I am called to something different. Both God and those I lead know well that I am not perfect. I’m grateful for that. But in my imperfection, I am called to be responsible. If I sin against another – individually or the collective, if I act in a way towards them that is wrong, I must take responsibility for it, confess it, and ask forgiveness for it. I’ve said before that we do a good line in sweeping things under the carpet in our churches. If we want things to be different, then those in positions of leadership and influence need to lead the way. To recognise my shortcomings and their hurtful impact upon you may not feel comfortable to either of us, and every self-preserving fibre in my body will seek to find ways to dodge fronting up to the inconvenient reality of my imperfection. This humility, however, can shape a community, can provoke others to do similar and can, in God’s good grace, forge deeper, more trusting relationships. It’s funny how imperfection draws people closer to you.
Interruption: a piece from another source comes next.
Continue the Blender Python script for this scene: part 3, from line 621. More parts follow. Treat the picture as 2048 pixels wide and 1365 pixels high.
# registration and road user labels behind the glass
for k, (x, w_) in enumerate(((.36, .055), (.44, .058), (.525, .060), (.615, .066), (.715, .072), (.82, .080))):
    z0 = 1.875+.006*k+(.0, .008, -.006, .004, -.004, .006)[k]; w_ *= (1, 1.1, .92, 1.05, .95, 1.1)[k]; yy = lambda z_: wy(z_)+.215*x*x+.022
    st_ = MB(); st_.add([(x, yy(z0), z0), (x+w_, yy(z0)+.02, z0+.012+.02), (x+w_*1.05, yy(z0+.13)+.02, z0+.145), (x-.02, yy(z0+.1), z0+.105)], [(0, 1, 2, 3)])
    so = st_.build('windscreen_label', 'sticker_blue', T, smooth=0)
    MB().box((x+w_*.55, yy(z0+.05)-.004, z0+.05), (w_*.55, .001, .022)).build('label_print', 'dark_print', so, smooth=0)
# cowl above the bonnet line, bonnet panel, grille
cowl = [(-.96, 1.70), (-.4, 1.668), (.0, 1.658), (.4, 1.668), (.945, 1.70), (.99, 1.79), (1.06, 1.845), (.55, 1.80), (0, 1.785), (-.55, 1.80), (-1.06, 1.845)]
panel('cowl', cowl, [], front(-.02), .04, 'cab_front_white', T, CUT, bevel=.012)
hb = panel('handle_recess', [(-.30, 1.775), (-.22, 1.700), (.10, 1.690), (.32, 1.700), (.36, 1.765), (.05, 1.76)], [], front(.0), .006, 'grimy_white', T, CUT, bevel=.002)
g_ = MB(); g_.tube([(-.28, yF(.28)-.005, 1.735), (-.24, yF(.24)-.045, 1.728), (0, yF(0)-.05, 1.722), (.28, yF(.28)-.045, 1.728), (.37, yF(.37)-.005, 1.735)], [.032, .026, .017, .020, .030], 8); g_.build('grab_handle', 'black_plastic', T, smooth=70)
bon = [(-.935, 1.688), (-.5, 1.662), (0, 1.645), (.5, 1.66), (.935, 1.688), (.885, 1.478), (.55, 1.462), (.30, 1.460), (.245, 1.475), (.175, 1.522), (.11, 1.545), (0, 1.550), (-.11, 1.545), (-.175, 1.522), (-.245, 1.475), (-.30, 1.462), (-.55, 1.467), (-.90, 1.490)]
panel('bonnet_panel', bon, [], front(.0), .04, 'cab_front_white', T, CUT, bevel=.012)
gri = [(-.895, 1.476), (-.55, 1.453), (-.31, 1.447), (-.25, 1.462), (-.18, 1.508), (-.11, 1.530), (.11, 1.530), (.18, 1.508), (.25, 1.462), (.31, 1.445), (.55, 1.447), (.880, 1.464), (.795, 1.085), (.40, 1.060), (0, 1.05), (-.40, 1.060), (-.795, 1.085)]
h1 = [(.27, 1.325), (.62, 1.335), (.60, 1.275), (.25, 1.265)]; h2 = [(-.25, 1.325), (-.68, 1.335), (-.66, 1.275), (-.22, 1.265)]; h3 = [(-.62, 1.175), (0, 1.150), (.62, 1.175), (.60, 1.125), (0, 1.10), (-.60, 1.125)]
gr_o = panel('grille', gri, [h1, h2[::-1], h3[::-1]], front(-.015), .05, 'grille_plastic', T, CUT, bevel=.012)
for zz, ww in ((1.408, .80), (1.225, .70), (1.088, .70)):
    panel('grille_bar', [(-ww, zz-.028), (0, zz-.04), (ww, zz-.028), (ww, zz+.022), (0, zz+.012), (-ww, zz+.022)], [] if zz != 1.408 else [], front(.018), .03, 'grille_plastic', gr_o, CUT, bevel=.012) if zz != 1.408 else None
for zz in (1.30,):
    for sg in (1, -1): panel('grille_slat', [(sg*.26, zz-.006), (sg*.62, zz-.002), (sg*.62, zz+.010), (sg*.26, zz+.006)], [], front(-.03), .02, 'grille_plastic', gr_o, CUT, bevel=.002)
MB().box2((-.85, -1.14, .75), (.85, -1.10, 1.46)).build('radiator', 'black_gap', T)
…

Church leadership is a genuine privilege. It’s the source of much joy, some challenges and a handful of frustrations. But it’s primarily a response to a calling. One day I will give account for how I have served as under-shepherd to the Good Shepherd, how I’ve served and lead the people of God. That’s a sobering thought. And that’s why I share a few thoughts I’m reflecting on, in the hope that those of you in positions of leadership and influence will do likewise.


My longing for myself and for other leaders I speak with is borrowed from the Apostle Paul and contains a hefty dose of aspiration: “I consider my life worth nothing to me; my only aim is to finish the race and complete the task the Lord Jesus has given me—the task of testifying to the good news of God’s grace.”


May God empower us to lead in a way that honours Him, is good for His people and encouraging for us to be a part of.


Be blessed!






*A lot of ‘hiding’ behaviour is rooted in shame and fear; I imagine this is no different.